Saturday, January 23, 2010

This Week in History

I hope we shall crush in its birth the aristocracy of our moneyed corporations, which dare already to challenge our government to a trial of strength and bid defiance to the laws of our country. —Thomas Jefferson, 1816

This past week we have witnessed two shocking events.

Event One

The Massachusetts Senate seat that had been held by liberal Democrat and adamant healthcare reform advocate Ted Kennedy for 46 years was taken by conservative Republican Scott Brown. Having grown up in Massachusetts I can hardly believe this could happen! But worse was the news from my family about how they perceived that it came about.

“It was like a huge political machine came in and took the state by storm!” My mother said her phone rang off the hook all night for a week before the election and every time it was from a campaigner for the Republican party, each with a different take on why she should turn her back on the Democratic candidate Martha Coakley.
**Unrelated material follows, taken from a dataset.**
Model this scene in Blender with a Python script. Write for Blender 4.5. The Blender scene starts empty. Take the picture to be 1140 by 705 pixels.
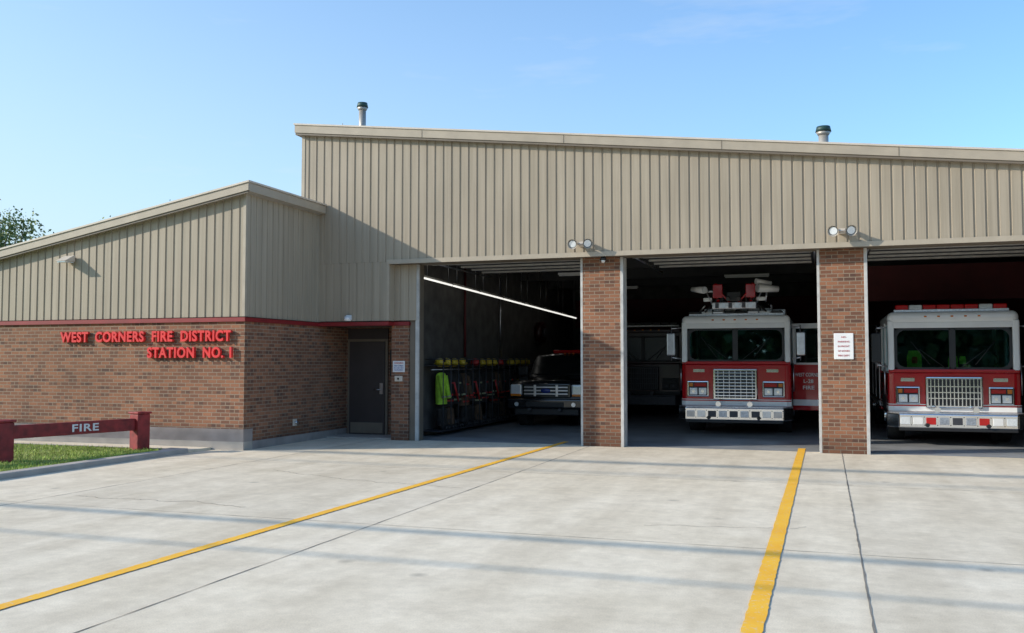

My mother has been a registered Democrat since she first became eligible to vote.

“They even got some dumb ex-Red Sox player to call me up!” my mother said. “He said I shouldn’t vote for Coakley because she called him a “Yankees fan! Well, maybe that was a mistake in Red Sox territory but a reason to throw the election?!! They were using EVERY TRICK IN THE BOOK!!!”

It snowed hard on election night in Massachusetts. Statistics from the polling stations showed that the wealthiest communities came out to vote in force. The poorer communities didn’t make it to the booths in anywhere near the same numbers. And many of the people polled in those neighborhoods were the most confused about the value in it. They didn’t vote because Coakley didn’t measure up to Ted Kennedy. She didn’t work hard enough at it— “she came across like a cold fish!” one family member of mine said—while Scott Brown was quite the opposite. And the national healthcare legislation she would have voted for in the Senate was a very poor substitute for the far more progressive healthcare policies in their own state. Why would they want to support a lesser one?

And yet, vote for a Republican in Massachusetts? For a lot of working class people it was a hard choice to brave the storm to go to the polls at all.

Event Two

The Supreme Court, last Wednesday, in a 5-4 decision took away any limits on campaign contributions by corporate entities. Corporations that are based anywhere in the country can now legally use their purchasing power to influence the elections in every state in the union.  Essentially, the Supreme Court said, if you want to buy the next election, go right ahead!


Words cannot express my level of disbelief. No limits on how much multinational corporations who may not even have the best interests of THIS country at heart are free to spend in order to determine the results of elections? With a net worth of 2.1 trillion dollars, JPMorgan Chase alone has potentially more resource than most small nations. 2.1 trillion dollars is approximately the Gross National Income in terms of PPP dollars (purchasing power parity) of France.

Now I do, of course, know that neither France or Chase has anywhere near that kind of money at their disposal at the drop of a hat. But if you don’t think a company of that stature doesn’t have enough disposable income lying around to be much of a threat, you aren’t paying attention. And Chase isn’t the only multinational near the top of Forbes Magazine’s list of the Richest Companies in the World based in the United States. Exxon Mobil, Chevron, General Electric, AT&T and Wal-Mart are even higher than that.

Think there’s no connection between the significance of these two events? Do you think the CEOs and Boards of Directors of these companies are stacked with progressive-thinking left wing liberal Democrats?

I don’t either.

1 comment:

Alys Milner said...

Well said, Sheryl. Depressing, but well said.